While LMMs are powerful and can handle various types of information, it can be difficult for humans to understand how these models represent and process that information internally. Current methods do not effectively explain how these models work or why they make certain decisions, leading to a lack of transparency in their reasoning abilities.
What's the solution?
The authors propose a framework that uses Sparse Autoencoders (SAEs) to break down the complex representations within LMMs into simpler, more understandable features. They then create an automatic interpretation system that analyzes these features to see how they influence the model's behavior. By applying this framework to specific models like LLaVA-NeXT-8B, they demonstrate that it is possible to identify which features guide the model's responses and decisions.
Why it matters?
This research is important because it provides insights into how LMMs function, which can help developers improve these models and make them more reliable.
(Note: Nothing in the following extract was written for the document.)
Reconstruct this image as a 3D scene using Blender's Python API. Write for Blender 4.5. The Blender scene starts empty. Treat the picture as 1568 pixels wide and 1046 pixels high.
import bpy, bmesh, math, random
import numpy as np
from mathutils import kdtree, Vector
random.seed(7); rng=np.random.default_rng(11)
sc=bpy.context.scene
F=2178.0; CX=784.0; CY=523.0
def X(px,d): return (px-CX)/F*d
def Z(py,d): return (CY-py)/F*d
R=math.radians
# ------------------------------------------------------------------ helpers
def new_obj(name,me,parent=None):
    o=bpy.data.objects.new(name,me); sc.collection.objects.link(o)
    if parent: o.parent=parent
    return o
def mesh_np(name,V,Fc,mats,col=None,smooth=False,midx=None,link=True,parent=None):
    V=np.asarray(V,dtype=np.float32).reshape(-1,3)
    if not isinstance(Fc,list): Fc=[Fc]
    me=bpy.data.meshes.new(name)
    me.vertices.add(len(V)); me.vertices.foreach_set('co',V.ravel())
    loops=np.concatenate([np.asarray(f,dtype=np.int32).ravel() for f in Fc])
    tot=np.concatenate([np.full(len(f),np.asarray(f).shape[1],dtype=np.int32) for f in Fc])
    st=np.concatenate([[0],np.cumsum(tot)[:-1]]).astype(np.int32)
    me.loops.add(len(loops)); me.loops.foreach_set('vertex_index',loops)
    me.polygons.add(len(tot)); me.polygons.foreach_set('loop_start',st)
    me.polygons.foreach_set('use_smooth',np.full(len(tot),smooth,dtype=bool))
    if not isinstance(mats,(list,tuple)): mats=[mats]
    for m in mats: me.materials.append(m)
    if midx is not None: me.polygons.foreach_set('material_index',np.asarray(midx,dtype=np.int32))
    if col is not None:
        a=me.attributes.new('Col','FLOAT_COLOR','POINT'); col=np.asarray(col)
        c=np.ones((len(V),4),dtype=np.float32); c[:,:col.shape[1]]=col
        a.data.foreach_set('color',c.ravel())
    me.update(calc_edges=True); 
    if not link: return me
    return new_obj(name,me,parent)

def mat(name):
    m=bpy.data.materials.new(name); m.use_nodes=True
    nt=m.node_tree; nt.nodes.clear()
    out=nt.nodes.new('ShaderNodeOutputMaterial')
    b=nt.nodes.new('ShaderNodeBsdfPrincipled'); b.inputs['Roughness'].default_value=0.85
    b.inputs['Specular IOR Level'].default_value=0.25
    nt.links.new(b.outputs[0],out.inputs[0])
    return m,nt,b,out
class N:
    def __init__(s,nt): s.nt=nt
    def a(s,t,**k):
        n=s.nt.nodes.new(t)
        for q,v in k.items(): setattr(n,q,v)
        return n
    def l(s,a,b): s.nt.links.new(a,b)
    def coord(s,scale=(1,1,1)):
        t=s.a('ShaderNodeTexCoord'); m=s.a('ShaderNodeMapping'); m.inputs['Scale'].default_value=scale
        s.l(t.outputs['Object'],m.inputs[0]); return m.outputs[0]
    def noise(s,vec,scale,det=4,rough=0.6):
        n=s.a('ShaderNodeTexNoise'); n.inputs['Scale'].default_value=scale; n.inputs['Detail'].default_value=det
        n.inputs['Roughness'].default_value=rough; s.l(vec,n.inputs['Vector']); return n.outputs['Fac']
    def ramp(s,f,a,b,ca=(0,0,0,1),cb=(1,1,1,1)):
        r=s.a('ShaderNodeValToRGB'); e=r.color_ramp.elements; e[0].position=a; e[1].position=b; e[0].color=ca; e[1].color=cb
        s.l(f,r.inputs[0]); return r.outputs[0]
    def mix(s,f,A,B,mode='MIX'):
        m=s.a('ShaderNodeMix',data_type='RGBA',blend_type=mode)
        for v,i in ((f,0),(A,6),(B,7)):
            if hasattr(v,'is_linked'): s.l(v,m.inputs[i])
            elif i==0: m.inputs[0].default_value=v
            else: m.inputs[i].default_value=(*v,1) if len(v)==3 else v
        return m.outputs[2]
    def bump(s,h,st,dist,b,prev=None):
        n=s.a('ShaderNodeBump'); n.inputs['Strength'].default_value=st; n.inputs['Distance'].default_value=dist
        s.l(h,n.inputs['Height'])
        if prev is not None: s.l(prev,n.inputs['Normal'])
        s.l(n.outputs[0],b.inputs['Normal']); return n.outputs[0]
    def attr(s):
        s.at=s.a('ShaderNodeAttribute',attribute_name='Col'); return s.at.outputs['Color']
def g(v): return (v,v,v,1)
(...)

Understanding the internal mechanisms of LMMs not only enhances their performance but also helps in identifying and correcting errors, ultimately leading to safer and more effective AI applications in various fields.
Abstract
Recent advances in Large Multimodal Models (LMMs) lead to significant breakthroughs in both academia and industry. One question that arises is how we, as humans, can understand their internal neural representations. This paper takes an initial step towards addressing this question by presenting a versatile framework to identify and interpret the semantics within LMMs. Specifically, 1) we first apply a Sparse Autoencoder(SAE) to disentangle the representations into human understandable features. 2) We then present an automatic interpretation framework to interpreted the open-semantic features learned in SAE by the LMMs themselves. We employ this framework to analyze the LLaVA-NeXT-8B model using the LLaVA-OV-72B model, demonstrating that these features can effectively steer the model's behavior. Our results contribute to a deeper understanding of why LMMs excel in specific tasks, including EQ tests, and illuminate the nature of their mistakes along with potential strategies for their rectification. These findings offer new insights into the internal mechanisms of LMMs and suggest parallels with the cognitive processes of the human brain.